Reaction of US & EU:

Amid apprehension of serious political crisis before and after the January 5 election, foreign diplomats of some influential countries stationed in Dhaka 0n 2nd January had several meetings to discuss the latest situation.

Diplomatic sources said envoys of some countries were displeased that the major political parties could not reach a consensus about the election and that more than half the parliamentary seats had already been won uncontested.

They are also worried about the current situation and are of the view that the post-election situation may be more critical when the real crisis will begin, the sources added.

The European Union, a duty free market for nearly 60 percent of Bangladesh’s garment exports, has refused to send election observers, as have the United States and the Commonwealth, a grouping of 53 mainly former British colonies.

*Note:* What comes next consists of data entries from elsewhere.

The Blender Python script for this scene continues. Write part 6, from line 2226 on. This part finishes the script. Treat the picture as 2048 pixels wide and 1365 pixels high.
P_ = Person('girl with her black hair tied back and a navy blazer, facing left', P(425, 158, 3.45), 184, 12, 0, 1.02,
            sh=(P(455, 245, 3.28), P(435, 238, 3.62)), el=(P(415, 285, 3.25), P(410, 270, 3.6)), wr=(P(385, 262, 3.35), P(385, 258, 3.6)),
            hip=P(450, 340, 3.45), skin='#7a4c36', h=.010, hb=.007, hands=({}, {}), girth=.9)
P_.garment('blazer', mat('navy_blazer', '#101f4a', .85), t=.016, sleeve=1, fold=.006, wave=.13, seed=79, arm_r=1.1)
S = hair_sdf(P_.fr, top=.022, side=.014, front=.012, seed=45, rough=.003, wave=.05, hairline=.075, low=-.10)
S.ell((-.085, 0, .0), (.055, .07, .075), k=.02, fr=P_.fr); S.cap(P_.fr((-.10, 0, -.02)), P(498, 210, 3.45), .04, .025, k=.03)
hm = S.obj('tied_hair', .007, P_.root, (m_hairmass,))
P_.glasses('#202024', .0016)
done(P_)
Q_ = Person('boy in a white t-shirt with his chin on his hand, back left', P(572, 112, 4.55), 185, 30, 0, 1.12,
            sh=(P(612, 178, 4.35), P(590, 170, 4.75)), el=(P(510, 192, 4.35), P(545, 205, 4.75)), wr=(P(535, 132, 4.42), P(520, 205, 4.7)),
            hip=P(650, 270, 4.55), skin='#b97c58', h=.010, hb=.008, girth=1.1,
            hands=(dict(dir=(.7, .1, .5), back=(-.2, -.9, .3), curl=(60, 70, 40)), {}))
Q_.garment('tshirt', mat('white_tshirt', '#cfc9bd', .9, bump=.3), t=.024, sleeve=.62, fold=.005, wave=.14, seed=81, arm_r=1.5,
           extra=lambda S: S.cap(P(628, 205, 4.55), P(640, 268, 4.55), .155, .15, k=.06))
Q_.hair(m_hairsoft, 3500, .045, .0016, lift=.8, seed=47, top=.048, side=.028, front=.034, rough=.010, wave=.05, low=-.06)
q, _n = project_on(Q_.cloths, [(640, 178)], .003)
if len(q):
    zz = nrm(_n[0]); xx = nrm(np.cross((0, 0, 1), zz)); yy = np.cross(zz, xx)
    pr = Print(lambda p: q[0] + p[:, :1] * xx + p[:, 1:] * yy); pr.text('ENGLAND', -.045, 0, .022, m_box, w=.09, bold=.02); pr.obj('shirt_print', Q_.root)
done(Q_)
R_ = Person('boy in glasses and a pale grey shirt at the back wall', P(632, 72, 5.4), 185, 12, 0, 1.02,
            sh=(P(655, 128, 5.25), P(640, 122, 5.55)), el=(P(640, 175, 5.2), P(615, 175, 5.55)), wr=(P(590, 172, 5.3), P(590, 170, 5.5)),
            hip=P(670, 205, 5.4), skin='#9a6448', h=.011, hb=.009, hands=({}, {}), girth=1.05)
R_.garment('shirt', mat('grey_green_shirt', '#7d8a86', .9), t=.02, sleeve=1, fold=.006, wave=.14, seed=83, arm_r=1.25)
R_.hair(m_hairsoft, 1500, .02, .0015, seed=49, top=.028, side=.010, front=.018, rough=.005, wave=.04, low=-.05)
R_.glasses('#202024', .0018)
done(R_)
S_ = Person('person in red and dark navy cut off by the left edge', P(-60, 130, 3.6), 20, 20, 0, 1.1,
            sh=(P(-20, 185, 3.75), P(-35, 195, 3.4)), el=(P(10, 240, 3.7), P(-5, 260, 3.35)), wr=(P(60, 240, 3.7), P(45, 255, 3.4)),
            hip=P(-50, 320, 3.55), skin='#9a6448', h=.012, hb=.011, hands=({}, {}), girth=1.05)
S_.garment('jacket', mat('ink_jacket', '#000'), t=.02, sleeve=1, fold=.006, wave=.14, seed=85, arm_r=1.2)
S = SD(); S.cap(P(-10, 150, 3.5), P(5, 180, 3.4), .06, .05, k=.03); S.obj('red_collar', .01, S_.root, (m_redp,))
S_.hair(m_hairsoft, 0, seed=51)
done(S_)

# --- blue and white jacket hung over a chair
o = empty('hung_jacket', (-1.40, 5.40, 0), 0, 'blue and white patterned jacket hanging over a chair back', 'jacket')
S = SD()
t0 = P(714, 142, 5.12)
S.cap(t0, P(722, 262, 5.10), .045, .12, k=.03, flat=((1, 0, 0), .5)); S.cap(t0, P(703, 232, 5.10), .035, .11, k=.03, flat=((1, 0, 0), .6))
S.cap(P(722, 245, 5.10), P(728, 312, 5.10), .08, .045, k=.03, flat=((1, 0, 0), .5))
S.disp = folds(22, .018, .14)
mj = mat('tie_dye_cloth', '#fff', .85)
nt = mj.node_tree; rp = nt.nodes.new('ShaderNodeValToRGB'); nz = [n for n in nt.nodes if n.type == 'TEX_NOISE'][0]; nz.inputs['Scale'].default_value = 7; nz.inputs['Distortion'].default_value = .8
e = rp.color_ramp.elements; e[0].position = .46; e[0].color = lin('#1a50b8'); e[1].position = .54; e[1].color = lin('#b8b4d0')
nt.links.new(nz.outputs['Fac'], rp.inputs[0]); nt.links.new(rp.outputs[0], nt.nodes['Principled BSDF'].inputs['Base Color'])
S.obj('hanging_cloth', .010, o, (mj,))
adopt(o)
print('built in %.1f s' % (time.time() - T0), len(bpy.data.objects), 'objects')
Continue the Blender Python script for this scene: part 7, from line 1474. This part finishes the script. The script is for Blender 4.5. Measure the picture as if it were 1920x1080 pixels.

Expressing its disappointment, the United States (US) has said it is not a good sign not to take steps to hold free, fair, and credible elections in Bangladesh. “As I’ve been clear, they haven’t taken steps to hold free, fair, and credible elections, so clearly that’s not a good sign. But I don’t want to prejudge the outcome or what we’ll say afterwards,” said Marie Harf, Deputy Spokesperson of the US Department of State in a regular briefing in Washington on January 2.

The response came when she was asked whether the US will recognise the election results as more than half of the seats in Bangladesh parliament are remaining uncontested because the opposition parties are not contesting the election. “I don’t want to get ahead of what we’ll say in response to the election results,” said the Deputy Spokesperson.

Next Election:

It is reported that Finance Minister AMA Muhith said on 3rd January a fresh election might be held with the participation of all political parties by holding a dialogue any time after January 24.

He said, according to the constitution the election should be held by January 24 and so the election is being held as per the declared schedule. He claimed that the election of January 5 will get legality.